Embark/Embrace - CODAworx


Submitted by Janet Austin

Client: Lakedale Resort

Location: Friday Harbor, United States

Completion date: 2018

Artwork budget: $40,000

Project Team


Janet Austin

Janet Austin Art


Shelley Bogaert


Anthony Heinz May


“Embark/Embrace” begins as a red cedar log felled on its side at the edge of a lake. As it extends out from the water, it explodes into large splintering shards of wood that eventually form into a split rail fence, meandering and arbitrarily dividing land, and water. Temporary transformation of red cedar log into a fence will ultimately make its return to nature over time. Red Cedar is a beneficial habitat for many native creatures, represented by bronze sculptures of salamanders, toads, voles, snails, snakes, turtles and beetles.
Dimensions: 180’x20’x8’
Materials: Western Red Cedar, Yellow Cedar, Bronze


Located in a resort where families enjoy outdoor activities, integrating the sculpture into the landscape and allowing exploration and access was a prime consideration. Enhancing the beauty of the landscape, durability for climbing, educating guests on the environment and encouraging interactive components were the main goals, inherent to the design.

The beautification of the landscape was achieved by accentuating the space along the bank, breaking it with the meandering tree to fence. The use of red cedar, found throughout the resort in fences, connected the work to the resort’s aesthetic.

The education will continue as guests engage in a treasure hunt for the small bronze creatures, native fauna, which find shelter in the crevices of the installation.

The interactive element will continue as guests create and place mushroom-shaped cookies, fitted to be placed along the base of the sculpture as it becomes a fence.

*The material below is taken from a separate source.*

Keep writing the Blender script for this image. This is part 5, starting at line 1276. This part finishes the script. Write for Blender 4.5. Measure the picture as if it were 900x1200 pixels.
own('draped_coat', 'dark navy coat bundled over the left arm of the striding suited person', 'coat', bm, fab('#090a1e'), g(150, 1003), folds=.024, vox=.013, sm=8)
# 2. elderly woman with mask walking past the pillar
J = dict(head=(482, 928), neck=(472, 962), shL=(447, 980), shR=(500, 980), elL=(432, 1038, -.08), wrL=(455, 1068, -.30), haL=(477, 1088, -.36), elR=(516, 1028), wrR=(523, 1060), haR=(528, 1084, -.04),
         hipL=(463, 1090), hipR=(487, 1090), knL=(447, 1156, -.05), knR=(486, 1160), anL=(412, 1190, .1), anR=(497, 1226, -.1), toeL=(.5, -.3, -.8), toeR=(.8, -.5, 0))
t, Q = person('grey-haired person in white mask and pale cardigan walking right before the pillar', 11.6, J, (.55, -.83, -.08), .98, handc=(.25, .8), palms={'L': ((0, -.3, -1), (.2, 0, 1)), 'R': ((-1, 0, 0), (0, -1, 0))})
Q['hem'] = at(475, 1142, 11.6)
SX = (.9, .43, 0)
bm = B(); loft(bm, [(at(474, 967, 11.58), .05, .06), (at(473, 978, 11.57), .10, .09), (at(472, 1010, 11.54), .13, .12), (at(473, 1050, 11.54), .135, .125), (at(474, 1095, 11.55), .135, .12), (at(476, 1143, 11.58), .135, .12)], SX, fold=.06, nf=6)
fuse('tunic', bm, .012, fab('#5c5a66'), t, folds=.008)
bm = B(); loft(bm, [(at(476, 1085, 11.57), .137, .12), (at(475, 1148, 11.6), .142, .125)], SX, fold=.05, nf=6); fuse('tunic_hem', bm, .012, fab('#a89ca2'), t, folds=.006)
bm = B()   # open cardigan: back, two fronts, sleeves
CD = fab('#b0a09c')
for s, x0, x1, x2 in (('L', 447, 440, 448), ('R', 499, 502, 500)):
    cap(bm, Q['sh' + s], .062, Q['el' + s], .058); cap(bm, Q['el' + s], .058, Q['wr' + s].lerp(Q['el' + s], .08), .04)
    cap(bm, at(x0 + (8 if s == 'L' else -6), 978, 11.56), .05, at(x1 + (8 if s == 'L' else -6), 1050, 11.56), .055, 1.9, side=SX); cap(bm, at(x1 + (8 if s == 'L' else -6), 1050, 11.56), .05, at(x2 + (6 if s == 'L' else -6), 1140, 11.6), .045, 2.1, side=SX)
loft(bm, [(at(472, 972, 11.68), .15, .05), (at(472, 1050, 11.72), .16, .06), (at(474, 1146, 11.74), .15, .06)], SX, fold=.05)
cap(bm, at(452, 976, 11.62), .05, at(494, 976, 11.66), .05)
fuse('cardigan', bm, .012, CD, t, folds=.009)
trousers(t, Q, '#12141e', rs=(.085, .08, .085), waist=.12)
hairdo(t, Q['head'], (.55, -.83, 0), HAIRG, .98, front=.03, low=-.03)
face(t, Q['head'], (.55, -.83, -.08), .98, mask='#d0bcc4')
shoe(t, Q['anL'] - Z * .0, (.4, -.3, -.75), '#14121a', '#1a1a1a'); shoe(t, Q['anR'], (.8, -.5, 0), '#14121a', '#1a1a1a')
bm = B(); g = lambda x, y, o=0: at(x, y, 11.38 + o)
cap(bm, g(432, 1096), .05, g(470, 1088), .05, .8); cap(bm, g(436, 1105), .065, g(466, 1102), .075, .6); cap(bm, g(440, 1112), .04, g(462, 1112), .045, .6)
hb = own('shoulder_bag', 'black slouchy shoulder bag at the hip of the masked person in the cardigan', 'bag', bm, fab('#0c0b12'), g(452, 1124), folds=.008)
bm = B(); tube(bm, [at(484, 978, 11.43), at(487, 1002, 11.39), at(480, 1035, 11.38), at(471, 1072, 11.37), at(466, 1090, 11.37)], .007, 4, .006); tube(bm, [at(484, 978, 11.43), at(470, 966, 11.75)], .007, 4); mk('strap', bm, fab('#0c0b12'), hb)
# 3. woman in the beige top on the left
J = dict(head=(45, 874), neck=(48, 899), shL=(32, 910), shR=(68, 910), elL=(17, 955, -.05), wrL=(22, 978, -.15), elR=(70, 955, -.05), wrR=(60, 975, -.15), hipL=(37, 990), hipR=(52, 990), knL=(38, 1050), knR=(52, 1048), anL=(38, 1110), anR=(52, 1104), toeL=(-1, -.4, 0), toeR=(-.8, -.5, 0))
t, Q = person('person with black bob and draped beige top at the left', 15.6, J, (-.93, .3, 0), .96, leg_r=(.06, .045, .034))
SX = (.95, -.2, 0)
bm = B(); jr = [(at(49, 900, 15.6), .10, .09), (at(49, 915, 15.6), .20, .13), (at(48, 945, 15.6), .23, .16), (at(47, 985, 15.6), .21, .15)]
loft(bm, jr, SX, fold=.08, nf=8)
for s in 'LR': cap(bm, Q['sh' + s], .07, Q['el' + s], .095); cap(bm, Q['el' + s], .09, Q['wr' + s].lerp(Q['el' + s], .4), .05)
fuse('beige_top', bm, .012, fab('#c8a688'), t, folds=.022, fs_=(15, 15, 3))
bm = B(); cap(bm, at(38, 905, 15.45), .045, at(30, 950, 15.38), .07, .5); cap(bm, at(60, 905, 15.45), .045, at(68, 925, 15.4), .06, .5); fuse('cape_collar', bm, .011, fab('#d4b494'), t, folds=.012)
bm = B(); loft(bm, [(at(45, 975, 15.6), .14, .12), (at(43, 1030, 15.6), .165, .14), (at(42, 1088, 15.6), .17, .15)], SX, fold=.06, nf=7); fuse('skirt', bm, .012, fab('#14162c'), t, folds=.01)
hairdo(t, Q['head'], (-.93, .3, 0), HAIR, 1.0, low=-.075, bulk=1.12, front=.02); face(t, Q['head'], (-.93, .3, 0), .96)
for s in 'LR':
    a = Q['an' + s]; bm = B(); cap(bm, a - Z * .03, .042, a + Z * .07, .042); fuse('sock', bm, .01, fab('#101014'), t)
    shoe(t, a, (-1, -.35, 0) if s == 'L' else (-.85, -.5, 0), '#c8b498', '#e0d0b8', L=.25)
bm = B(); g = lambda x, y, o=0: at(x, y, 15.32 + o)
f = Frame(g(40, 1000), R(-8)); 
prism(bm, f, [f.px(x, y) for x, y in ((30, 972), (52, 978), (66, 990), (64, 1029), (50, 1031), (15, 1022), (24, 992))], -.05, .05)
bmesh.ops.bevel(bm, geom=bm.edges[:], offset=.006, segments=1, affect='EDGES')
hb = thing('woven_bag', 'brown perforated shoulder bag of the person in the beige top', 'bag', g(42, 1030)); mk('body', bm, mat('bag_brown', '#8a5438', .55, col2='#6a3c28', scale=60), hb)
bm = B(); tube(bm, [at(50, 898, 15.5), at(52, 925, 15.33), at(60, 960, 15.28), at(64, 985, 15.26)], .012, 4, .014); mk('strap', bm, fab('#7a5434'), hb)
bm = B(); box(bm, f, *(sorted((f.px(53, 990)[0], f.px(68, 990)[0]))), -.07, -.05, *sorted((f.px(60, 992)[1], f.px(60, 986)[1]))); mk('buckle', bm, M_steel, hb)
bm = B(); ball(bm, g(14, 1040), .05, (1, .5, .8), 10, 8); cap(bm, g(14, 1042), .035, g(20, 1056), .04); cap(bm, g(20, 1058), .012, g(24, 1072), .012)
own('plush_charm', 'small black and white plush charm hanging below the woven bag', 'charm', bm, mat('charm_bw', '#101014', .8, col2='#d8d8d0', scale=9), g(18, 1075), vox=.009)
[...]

The collaboration process began with a discussion among the three artists: Janet Austin, Shelley Bogaert and Anthony Heinz May to define the goals of the project. A site visit helped to determine the location of the sculpture and the material- red cedar, used extensively by Pacific Northwest Native Americans as a primary material for buildings, art, clothing, rope, canoes, vessels, etc. The artists wanted a material that was locally sourced, and had the potential over time to decompose and return to the earth. The material was procured through a collaboration with a neighbor, a long time wood worker with a saw mill and a seemingly unending supply of trees and split railing.

The staff at Lakedale Resort supported the project in many ways, providing food and lodging, excavating space for the tree trunk, loaning tools and consulting on safety and accessibility.

Additional Information

The division and acquisition of land depends on a concept that states a parcel or plot of nature exists for purpose of claim. Inasmuch, nature is an impossible sale-point and portrays overarching enslavement of land. Nature is essentially chaos, depending on values beyond the scope of economy and capitalization while surpassing spurts of materiality and human destruction that tries to hold it hostage. Nature is only contained by nature, not by human regulation, as man would prefer. Boundaries are arbitrary as they ultimately signify division of being and existence rather than pronouncing universality by nature.